Questo il commento di Manzoni, che troviamo nel capitolo VIII dei Promessi Sposi. La scena in questione è la fuga di Renzo, Lucia e Agnese dal loro paese in seguito al tentativo di irrompere in casa di Don Abbondio e di sposarsi senza il suo consenso, e al tentativo di rapimento da parte dei bravi di Don Rodrigo. Fra Cristoforo saluta i viaggiatori dicendo: “Il cuore mi dice che ci rivedremo presto.”
Al giorno d’oggi tutti sappiamo che le emozioni sono messe in moto dal cervello, non dal cuore: guardando diversi studi pubblicati sul web, ho imparato che il cuore ed il cervello sono collegati e mandano segnali uno all’altro. Ad esempio, se siamo stressati, il cervello aumenta la produzione degli ormoni dello stress e il battito cardiaco accelera. La civiltà odierna ha ottenuto queste informazioni grazie al grande progresso della scienza e dei macchinari; forse in passato questa credenza era data dal fatto che, provando determinate emozioni, si avvertivano sensazioni diverse nella zona del petto.
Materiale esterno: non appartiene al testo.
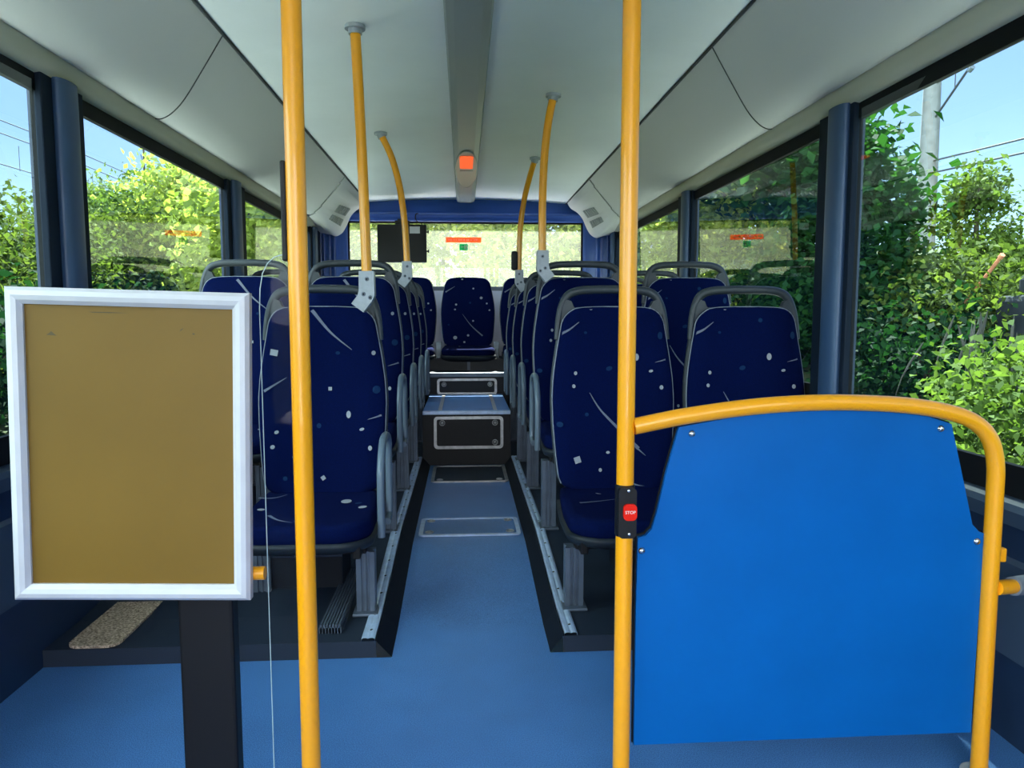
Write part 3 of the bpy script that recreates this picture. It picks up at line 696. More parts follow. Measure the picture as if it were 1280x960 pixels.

Torniamo al commento di Manzoni: ” Il cuore ha sempre da dire su quel che sarà“.
Secondo la mia interpretazione, ciò significa che in tutte le decisioni e in tutte le aspettative sul futuro, il cuore (ovvero il fattore sentimentale) interviene sempre. Ma poi l’autore aggiunge: “Ma che sa il cuore? Appena poco di quello che è già accaduto“. A mio parere, Manzoni pensava che l’emozione e il pensiero basato sul sentimento tenessero in poco conto, o ignorassero completamente, i fatti accaduti, fino a negare la realtà.
Facciamo un esempio fuori da questo contesto: quando litighiamo con una persona a noi molto legata, finiamo per sperare che questa ritorni da noi, nonostante tutto quello che è successo. Il cuore ci fa credere cose niente affatto realizzabili, come se fossero davvero possibili.
“Il cuore mi dice che ci rivedremo presto”, dice il nostro Fra Cristoforo; si rivedranno dopo due anni e trenta capitoli.